Stand Alone

Type: Residential-Addition/Alteration
Program: Single-Family Home
Location: Chicago, Illinois
Construction: Harder Brothers, Inc.
Status: Completed 2012
Brief: Addition of a new studio space and alteration to an existing pool room with new landscaping

Tucked discreetly into a small Chicago block, this rear addition addresses the coexistence of two primary design criteria - integration and detachment.  Integration drove the ground level, where an existing masonry, dark, pool room and a cluttered exterior courtyard were opened-up and then stitched back together to produce one contiguous interior/exterior space.  By introducing new full height exterior glass walls for the pool enclosure and placing diagonal steel structure on the outside of the building envelope, we were able to achieve a sense of expansiveness within.  Now, natural light is able to pour in at all times of the day and the owners can take advantage of a renovated landscape.  Appearing to hover above, the brad cantilever ceiling plane not only adds to the visual extension of the room, but also serves as a desired covered walkway between the house and the open rear yard beyond.
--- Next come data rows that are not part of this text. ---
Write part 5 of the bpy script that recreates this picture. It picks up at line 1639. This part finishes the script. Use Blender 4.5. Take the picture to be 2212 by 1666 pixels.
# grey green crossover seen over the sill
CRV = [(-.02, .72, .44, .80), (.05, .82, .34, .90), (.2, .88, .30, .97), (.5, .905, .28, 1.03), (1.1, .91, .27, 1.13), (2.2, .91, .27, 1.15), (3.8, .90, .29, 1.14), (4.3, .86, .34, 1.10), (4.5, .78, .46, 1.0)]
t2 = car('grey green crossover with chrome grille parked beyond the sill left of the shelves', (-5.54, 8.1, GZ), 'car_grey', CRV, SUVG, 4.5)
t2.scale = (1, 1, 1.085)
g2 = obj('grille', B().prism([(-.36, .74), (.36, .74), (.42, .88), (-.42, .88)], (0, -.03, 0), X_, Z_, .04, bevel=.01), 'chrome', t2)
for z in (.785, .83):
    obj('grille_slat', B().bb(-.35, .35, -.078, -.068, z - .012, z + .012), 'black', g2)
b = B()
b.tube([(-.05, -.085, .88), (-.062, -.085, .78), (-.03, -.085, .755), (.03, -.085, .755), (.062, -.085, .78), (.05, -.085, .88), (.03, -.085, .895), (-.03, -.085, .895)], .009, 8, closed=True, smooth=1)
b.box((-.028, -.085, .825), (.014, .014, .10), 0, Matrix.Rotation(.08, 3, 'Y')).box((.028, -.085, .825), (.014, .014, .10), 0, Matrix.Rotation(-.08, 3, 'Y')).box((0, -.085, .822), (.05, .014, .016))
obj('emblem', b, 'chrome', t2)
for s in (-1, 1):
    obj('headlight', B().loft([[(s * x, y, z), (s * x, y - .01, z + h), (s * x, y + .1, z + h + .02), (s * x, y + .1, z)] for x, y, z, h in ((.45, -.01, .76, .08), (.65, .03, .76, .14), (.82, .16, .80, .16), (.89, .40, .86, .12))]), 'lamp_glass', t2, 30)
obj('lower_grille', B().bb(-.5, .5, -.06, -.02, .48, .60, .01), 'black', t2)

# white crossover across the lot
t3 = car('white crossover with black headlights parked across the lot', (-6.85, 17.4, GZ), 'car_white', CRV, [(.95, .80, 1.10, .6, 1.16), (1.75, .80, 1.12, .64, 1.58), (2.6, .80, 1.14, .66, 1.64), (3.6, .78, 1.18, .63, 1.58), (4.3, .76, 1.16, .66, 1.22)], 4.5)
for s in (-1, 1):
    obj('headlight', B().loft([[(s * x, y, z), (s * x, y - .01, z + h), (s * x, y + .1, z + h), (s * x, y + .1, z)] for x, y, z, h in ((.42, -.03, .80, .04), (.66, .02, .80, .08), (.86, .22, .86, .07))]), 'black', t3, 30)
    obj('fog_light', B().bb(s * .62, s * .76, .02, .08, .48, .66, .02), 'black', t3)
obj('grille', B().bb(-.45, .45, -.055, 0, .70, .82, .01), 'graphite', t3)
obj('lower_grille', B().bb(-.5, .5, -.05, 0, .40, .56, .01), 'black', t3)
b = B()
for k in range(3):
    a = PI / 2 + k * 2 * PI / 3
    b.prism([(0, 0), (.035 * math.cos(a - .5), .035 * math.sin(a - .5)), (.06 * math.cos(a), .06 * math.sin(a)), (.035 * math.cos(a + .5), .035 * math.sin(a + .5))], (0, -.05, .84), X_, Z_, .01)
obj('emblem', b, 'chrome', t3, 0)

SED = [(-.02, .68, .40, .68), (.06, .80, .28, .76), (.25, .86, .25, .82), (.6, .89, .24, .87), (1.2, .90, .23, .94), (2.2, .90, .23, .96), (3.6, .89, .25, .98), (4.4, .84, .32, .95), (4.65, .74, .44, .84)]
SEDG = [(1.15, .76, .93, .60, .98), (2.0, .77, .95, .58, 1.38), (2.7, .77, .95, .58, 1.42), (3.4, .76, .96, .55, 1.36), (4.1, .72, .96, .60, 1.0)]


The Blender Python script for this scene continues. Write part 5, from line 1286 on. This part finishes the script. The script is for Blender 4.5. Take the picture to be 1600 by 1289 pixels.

Atop the pool, a mixed-use upper floor is formed, and a stepped garden links the upper level of the existing home to a new office space. Sitting perched on a plinth clad in Brazilian Ash (Garapa), the work space is wrapped in standing seam zinc panels with full height glass walls defining the other 3 sides.  While seated at his desk like a captain of his ship, the connection to the outside is unobstructed.  The neighborhood appears to be brought inside with vegetables and flowering plants cloaking the periphery. Light and air fully permeates the space and with a few extensions of the exterior materials being pulled inside, the office area accomplishes a greater sense of visual expansion.

The integration of this unique program within the constraint parameters of a city lot resulted in new areas for gardening, work and refuge.